Proposals should clearly identify its focused research area among the 5 listed above.

Proposals should include, as appropriate, the development of tools and processes for design, testing and validation, deployment and uptake, auditing, certification (where relevant), software engineering methodologies, as well as approaches to modularity and interoperability.

To complement the impressive progress in developing individual AI algorithms and components, proposals could also address the development of scientific foundations for designing, modelling, analysing, operating, monitoring, integrating, maintaining and extending AI systems.

In all these topics, involvement of multidisciplinary teams and transdisciplinary research, including SSH as appropriate, will be essential. The consortia should involve world-class research labs and top scientists, joining forces to address these major scientific challenges, and they are strongly encouraged to team up with European companies (large and small) representing major industrial sectors for Europe, genuinely interested in S&T progress in these fields, and which consider adoption of AI “made in Europe” key for their competitiveness[[https://ec.europa.eu/digital-single-market/en/artificial-intelligence#Coordinated-EU-Plan-on-Artificial-Intelligence]].

While the proposals should address scientific foundations, relevance to real-world applications should be demonstrated, in particular through use-cases used to demonstrate scientific progress.

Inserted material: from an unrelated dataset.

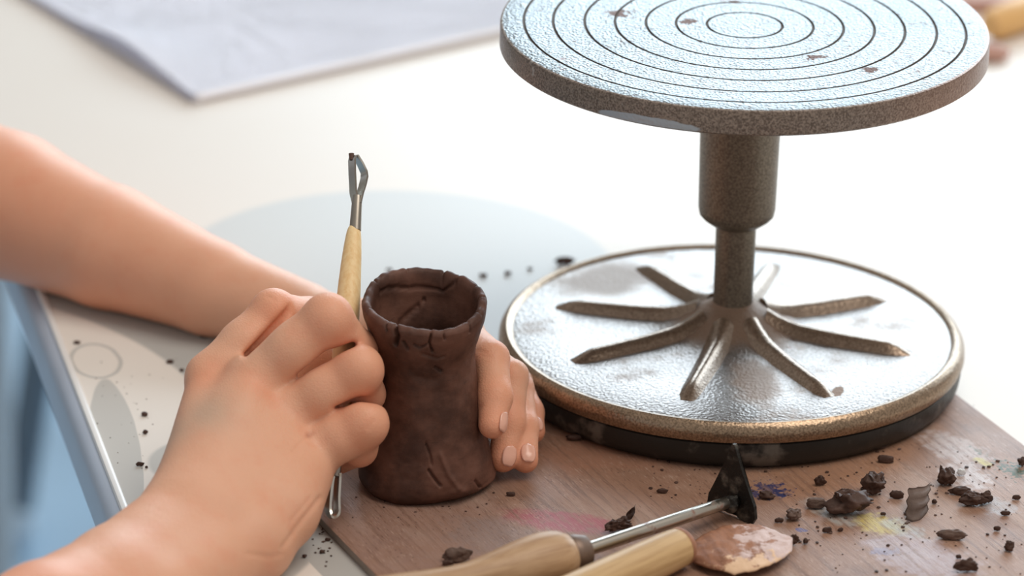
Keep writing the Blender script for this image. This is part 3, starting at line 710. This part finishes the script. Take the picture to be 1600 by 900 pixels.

All proposals are expected to embed mechanisms to assess and demonstrate progress (with qualitative and quantitative KPIs, demonstrators, benchmarking and progress monitoring), and share communicable results with the European R&D community, through the AI-on-demand platform[[Initiated under the AI4EU project https://cordis.europa.eu/project/id/825619 and further developed in projects resulting from H2020-ICT-49-2020 call]], a public community resource, to maximise re-use of results and efficiency of funding.

Activities are expected to achieve TRL 4-5 by the end of the projects.

Proposals should foresee activities to collaborate with projects stemming from topics relevant to AI, Data and Robotics, primarily in destinations 3, 4 and 6, but also in other destinations and clusters (in particular Cluster 3 on cybersecurity where relevant), and share or exploit results where appropriate.

This topic implements the co-programmed European Partnership on AI, Data and Robotics.

All proposals are expected to allocate tasks to cohesion activities with the PPP on AI, Data and Robotics and funded actions related to this partnership, including the CSA HORIZON-CL4-2021-HUMAN-01-02.